Dust Storm over the South Aral Sea
Credit: Jeff Schmaltz; MODIS team; NASA, Posted on: Thursday, 17 May 2007, 06:48 CDT Download full size image
A dust storm formed over the South Aral Sea on the border between Kazakhstan and Uzbekistan on May 9, 2007. The MODIS on NASA’s Terra satellite took this picture the same day.
As with a larger storm that occurred just two days earlier, this dust storm arose from a few plumes west of the Aral Sea, but primarily from sediments around the Sea itself. Dried-up lakebeds provide material for dust storms, and Aral Sea’s lakebeds can be easily discerned in this image, appearing in a lighter shade of beige than the surrounding land.
The Aral isn't a real sea but an inland freshwater body. In 1918, it was decided that the Amu Darya and Syr Darya rivers, which supplied it with water, should be diverted for irrigation purposes. Irrigation canals were built in the 1930s for crops like cotton. The cotton crop has been a successful one for Uzbekistan, but the canals were not waterproofed properly and much of the water leaked out or evaporated. By the 1960s, with so much of the sea's water supply being diverted, it began to shrink. By 1987, its water level had fallen low enough to split it in two: the North Aral Sea and the South Aral Sea.

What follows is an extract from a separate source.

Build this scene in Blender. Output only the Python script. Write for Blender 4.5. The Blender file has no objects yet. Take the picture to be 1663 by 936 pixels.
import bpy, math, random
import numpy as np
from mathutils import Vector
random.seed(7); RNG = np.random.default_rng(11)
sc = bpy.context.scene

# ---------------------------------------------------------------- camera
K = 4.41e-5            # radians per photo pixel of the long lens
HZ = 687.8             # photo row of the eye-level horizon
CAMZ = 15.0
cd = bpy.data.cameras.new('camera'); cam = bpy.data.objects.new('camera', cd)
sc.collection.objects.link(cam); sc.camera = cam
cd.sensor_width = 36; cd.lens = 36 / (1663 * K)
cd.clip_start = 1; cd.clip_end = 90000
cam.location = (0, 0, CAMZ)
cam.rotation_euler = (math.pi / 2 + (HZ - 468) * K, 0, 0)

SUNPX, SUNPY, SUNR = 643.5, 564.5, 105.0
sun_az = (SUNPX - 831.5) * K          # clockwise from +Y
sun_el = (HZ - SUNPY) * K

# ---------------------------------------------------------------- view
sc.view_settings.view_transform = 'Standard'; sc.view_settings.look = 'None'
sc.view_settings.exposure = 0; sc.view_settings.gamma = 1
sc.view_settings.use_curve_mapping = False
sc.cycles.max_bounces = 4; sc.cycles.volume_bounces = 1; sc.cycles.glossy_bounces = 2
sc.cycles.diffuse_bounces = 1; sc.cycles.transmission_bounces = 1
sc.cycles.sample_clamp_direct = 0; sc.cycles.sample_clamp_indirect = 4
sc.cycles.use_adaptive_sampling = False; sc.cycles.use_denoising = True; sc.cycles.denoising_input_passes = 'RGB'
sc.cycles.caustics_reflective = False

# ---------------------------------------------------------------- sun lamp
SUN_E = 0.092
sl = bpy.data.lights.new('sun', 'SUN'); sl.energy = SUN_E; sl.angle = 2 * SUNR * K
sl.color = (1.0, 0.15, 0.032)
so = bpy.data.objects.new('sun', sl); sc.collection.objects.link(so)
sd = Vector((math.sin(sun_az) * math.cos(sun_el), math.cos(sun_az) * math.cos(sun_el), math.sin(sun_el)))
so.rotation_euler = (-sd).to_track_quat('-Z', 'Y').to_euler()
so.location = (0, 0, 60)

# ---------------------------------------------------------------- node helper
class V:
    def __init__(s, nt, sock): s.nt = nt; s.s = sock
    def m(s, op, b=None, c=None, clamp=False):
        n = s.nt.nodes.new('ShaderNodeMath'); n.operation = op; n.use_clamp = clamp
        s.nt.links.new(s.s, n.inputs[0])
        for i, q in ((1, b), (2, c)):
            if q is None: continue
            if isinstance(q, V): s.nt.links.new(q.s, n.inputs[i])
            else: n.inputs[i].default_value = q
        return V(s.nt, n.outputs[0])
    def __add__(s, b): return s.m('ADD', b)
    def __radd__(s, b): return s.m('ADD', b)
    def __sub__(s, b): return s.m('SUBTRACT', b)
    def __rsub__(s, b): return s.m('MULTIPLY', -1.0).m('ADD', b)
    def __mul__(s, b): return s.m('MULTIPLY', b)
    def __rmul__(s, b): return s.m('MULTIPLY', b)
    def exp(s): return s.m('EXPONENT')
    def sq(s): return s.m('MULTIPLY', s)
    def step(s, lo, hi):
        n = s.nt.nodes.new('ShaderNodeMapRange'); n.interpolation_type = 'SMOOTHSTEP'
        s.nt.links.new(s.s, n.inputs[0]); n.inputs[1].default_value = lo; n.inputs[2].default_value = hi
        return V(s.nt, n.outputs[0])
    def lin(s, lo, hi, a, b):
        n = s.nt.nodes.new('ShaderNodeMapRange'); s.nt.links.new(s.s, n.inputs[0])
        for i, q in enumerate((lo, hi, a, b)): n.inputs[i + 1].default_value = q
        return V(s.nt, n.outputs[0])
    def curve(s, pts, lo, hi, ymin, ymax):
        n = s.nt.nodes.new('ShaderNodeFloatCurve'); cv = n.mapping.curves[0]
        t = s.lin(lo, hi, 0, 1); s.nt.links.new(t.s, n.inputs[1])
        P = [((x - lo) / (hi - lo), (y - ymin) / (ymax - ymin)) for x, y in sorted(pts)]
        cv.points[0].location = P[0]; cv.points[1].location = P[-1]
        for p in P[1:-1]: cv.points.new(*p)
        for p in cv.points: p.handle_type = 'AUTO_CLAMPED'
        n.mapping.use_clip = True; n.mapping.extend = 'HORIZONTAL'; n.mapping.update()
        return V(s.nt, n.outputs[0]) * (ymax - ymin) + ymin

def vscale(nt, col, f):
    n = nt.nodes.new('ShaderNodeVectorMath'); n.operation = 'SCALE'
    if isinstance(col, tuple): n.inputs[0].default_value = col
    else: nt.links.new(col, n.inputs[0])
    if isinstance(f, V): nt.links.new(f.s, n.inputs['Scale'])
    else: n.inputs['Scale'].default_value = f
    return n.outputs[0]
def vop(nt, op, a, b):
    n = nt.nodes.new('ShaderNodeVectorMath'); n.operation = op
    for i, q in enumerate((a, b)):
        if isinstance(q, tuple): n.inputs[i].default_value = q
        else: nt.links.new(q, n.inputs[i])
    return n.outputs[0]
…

Thanks to conservation efforts by the Kazakh government, the North Aral Sea has rebounded at least partially, with the water level rising, bringing more positive changes. The South Aral Sea, which lies in poorer Uzbekistan, however, continues to decline. Dry lakebed sediments blown aloft in this image appear to originate primarily from the land surrounding the South Aral Sea.